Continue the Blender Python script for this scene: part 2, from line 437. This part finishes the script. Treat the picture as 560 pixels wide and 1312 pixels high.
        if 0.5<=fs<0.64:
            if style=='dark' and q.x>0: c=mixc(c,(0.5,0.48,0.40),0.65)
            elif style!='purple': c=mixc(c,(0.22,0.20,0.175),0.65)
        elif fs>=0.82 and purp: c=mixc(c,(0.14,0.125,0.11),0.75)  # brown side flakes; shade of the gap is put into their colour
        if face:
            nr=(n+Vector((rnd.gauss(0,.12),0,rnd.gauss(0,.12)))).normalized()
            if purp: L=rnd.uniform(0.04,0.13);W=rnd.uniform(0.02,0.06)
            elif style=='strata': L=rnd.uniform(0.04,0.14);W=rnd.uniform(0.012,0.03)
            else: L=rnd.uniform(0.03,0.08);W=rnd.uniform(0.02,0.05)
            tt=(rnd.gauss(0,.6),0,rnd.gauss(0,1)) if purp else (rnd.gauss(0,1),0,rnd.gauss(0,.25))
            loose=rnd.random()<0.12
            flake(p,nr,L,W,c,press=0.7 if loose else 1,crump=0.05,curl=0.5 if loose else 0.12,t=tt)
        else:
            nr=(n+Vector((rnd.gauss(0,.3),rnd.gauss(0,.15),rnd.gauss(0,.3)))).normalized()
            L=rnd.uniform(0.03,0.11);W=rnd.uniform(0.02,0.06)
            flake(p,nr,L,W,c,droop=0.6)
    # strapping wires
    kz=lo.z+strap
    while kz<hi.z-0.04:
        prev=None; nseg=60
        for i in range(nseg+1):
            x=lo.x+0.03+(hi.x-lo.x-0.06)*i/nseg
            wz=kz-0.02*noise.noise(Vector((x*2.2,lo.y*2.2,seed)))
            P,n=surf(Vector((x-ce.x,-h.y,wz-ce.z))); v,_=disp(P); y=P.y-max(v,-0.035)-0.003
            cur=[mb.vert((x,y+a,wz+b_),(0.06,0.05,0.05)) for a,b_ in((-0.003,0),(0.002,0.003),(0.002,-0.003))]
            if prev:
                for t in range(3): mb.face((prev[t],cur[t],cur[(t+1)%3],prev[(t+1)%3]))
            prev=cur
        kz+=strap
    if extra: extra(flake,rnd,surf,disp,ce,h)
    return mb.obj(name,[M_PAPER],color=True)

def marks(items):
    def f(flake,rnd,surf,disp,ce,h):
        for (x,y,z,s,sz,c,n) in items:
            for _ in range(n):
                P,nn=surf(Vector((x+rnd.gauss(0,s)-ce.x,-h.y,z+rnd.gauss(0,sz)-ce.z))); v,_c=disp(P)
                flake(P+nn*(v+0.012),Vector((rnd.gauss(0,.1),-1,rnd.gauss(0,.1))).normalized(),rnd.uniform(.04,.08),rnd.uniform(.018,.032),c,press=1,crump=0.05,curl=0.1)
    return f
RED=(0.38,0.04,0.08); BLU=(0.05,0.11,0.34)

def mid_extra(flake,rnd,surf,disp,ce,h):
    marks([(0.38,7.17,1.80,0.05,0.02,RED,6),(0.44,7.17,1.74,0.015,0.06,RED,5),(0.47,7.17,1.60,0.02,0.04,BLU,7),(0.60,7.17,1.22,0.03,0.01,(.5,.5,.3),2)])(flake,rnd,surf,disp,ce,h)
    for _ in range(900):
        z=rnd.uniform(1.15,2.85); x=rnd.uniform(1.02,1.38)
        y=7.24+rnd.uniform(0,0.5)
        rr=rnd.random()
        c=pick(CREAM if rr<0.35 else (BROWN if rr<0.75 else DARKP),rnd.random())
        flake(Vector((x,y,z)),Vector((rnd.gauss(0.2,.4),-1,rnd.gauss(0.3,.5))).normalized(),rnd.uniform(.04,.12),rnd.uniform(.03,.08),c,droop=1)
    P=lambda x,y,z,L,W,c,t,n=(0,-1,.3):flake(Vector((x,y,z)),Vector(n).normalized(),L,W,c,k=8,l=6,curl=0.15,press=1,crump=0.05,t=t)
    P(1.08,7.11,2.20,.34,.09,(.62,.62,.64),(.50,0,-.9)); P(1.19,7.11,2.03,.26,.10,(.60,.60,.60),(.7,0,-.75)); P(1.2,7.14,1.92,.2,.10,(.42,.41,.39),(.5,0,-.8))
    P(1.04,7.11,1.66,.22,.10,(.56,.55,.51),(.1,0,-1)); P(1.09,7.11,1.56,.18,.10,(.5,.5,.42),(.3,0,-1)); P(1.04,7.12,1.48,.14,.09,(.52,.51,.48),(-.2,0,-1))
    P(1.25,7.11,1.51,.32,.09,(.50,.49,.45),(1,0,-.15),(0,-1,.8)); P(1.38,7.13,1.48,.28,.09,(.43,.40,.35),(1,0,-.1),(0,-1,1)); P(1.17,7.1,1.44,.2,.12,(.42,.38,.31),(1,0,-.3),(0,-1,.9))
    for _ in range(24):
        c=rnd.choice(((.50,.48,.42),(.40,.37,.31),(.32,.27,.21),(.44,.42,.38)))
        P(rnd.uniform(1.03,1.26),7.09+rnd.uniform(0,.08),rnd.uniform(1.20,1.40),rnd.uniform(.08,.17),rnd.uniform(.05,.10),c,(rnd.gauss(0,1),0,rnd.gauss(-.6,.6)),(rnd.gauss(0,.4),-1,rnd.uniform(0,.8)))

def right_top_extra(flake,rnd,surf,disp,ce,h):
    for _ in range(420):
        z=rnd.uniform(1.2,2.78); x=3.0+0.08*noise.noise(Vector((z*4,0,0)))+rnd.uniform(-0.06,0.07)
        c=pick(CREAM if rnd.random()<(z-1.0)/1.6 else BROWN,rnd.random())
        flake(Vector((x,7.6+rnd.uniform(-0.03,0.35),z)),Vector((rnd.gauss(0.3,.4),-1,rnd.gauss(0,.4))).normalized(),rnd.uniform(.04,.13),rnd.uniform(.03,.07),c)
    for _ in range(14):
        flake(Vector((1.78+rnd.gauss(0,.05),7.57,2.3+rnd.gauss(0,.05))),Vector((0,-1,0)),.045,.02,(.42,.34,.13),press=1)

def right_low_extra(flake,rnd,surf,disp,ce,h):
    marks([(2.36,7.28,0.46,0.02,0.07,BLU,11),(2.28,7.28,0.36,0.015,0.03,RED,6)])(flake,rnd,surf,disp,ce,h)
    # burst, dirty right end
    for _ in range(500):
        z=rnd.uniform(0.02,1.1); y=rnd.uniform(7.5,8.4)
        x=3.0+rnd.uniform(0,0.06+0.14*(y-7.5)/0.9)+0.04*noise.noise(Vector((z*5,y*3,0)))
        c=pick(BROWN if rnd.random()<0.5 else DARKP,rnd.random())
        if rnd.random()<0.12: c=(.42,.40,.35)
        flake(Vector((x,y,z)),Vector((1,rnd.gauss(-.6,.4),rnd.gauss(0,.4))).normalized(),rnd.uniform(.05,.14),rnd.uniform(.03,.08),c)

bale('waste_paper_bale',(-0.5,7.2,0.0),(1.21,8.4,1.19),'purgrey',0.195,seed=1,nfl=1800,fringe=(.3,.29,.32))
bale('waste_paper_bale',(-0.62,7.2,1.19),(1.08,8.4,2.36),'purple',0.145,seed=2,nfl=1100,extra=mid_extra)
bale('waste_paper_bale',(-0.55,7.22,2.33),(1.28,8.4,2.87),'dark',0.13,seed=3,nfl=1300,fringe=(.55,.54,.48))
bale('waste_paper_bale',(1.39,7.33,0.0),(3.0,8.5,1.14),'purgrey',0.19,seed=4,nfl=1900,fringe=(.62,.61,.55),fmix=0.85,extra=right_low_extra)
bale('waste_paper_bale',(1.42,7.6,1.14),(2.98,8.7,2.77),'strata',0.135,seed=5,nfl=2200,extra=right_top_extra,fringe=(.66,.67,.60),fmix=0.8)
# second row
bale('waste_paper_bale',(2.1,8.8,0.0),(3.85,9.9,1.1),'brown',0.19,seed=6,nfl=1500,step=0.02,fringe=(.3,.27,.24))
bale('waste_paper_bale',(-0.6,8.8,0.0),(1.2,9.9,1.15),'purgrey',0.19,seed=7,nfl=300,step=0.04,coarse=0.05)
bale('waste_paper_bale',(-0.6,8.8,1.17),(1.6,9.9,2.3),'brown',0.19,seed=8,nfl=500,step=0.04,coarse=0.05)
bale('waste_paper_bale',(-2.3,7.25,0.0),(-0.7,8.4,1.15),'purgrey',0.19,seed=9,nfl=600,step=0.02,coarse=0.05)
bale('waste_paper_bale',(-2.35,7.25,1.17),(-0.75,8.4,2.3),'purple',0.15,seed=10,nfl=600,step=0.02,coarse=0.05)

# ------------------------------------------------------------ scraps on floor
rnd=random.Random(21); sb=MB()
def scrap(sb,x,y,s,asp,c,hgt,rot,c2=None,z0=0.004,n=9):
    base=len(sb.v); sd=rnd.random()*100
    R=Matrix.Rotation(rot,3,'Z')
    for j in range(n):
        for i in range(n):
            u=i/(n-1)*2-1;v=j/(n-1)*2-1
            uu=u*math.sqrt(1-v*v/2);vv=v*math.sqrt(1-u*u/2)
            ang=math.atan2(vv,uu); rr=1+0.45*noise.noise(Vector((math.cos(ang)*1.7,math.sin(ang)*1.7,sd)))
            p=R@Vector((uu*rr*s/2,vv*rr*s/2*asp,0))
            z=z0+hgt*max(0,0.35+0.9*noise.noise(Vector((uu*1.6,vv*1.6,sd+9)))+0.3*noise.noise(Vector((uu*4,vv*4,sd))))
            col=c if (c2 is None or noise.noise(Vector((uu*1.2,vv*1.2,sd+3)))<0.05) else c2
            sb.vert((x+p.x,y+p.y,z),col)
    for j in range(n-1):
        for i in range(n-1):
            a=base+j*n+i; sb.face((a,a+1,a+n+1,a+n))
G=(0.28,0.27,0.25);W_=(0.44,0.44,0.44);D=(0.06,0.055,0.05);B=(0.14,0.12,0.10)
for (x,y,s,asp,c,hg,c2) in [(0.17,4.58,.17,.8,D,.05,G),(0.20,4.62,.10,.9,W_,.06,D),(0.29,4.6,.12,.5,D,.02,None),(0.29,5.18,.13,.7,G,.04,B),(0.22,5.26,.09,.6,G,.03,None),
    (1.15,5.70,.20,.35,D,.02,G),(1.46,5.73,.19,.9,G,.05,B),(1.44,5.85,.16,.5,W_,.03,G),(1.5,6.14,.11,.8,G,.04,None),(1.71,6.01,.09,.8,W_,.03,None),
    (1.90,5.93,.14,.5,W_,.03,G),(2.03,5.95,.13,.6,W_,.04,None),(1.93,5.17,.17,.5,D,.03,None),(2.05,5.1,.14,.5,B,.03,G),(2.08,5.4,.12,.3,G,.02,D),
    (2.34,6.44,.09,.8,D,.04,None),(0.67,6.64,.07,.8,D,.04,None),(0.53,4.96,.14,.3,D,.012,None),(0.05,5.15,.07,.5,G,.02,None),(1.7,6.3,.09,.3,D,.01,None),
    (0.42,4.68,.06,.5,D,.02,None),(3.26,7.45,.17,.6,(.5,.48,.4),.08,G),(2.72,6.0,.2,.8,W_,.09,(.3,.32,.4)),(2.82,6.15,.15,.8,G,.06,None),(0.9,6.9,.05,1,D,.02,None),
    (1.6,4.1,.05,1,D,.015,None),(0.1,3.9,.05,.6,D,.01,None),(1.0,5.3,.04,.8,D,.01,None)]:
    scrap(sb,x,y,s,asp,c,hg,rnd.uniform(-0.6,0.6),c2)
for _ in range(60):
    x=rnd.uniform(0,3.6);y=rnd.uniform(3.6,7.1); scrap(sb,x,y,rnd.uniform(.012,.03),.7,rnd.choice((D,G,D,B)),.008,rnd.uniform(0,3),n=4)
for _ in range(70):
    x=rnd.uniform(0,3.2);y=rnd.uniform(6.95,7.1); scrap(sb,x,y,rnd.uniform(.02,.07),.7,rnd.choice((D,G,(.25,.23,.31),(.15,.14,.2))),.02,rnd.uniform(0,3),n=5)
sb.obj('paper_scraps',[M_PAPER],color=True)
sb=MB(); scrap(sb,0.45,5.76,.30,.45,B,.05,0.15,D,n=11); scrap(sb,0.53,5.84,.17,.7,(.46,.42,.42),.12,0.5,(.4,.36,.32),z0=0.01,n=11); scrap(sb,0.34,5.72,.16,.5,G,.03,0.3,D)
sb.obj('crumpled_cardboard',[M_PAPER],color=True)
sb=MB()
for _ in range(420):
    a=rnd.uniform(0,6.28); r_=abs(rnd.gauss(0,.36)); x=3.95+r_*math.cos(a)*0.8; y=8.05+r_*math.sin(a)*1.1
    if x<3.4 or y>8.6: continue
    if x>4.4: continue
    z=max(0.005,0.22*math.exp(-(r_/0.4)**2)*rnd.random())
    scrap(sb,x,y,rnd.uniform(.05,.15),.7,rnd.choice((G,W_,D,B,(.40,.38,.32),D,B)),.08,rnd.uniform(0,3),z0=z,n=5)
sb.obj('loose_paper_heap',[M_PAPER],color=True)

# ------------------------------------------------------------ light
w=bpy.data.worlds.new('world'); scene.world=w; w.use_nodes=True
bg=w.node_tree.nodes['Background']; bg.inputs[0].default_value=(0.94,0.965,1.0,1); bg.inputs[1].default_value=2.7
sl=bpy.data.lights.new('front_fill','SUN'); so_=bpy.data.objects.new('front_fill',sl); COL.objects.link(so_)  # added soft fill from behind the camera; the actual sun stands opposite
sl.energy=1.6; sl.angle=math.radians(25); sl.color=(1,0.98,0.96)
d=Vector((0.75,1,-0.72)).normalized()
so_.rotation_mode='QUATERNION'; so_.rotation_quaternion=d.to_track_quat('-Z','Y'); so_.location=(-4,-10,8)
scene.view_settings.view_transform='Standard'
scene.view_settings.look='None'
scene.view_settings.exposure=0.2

## Your task
Print the material above verbatim, first line through the line containing "return mb.obj(name,[M_PAPER],color=True)", both included.

## In response
Continue the Blender Python script for this scene: part 2, from line 437. This part finishes the script. Treat the picture as 560 pixels wide and 1312 pixels high.
        if 0.5<=fs<0.64:
            if style=='dark' and q.x>0: c=mixc(c,(0.5,0.48,0.40),0.65)
            elif style!='purple': c=mixc(c,(0.22,0.20,0.175),0.65)
        elif fs>=0.82 and purp: c=mixc(c,(0.14,0.125,0.11),0.75)  # brown side flakes; shade of the gap is put into their colour
        if face:
            nr=(n+Vector((rnd.gauss(0,.12),0,rnd.gauss(0,.12)))).normalized()
            if purp: L=rnd.uniform(0.04,0.13);W=rnd.uniform(0.02,0.06)
            elif style=='strata': L=rnd.uniform(0.04,0.14);W=rnd.uniform(0.012,0.03)
            else: L=rnd.uniform(0.03,0.08);W=rnd.uniform(0.02,0.05)
            tt=(rnd.gauss(0,.6),0,rnd.gauss(0,1)) if purp else (rnd.gauss(0,1),0,rnd.gauss(0,.25))
            loose=rnd.random()<0.12
            flake(p,nr,L,W,c,press=0.7 if loose else 1,crump=0.05,curl=0.5 if loose else 0.12,t=tt)
        else:
            nr=(n+Vector((rnd.gauss(0,.3),rnd.gauss(0,.15),rnd.gauss(0,.3)))).normalized()
            L=rnd.uniform(0.03,0.11);W=rnd.uniform(0.02,0.06)
            flake(p,nr,L,W,c,droop=0.6)
    # strapping wires
    kz=lo.z+strap
    while kz<hi.z-0.04:
        prev=None; nseg=60
        for i in range(nseg+1):
            x=lo.x+0.03+(hi.x-lo.x-0.06)*i/nseg
            wz=kz-0.02*noise.noise(Vector((x*2.2,lo.y*2.2,seed)))
            P,n=surf(Vector((x-ce.x,-h.y,wz-ce.z))); v,_=disp(P); y=P.y-max(v,-0.035)-0.003
            cur=[mb.vert((x,y+a,wz+b_),(0.06,0.05,0.05)) for a,b_ in((-0.003,0),(0.002,0.003),(0.002,-0.003))]
            if prev:
                for t in range(3): mb.face((prev[t],cur[t],cur[(t+1)%3],prev[(t+1)%3]))
            prev=cur
        kz+=strap
    if extra: extra(flake,rnd,surf,disp,ce,h)
    return mb.obj(name,[M_PAPER],color=True)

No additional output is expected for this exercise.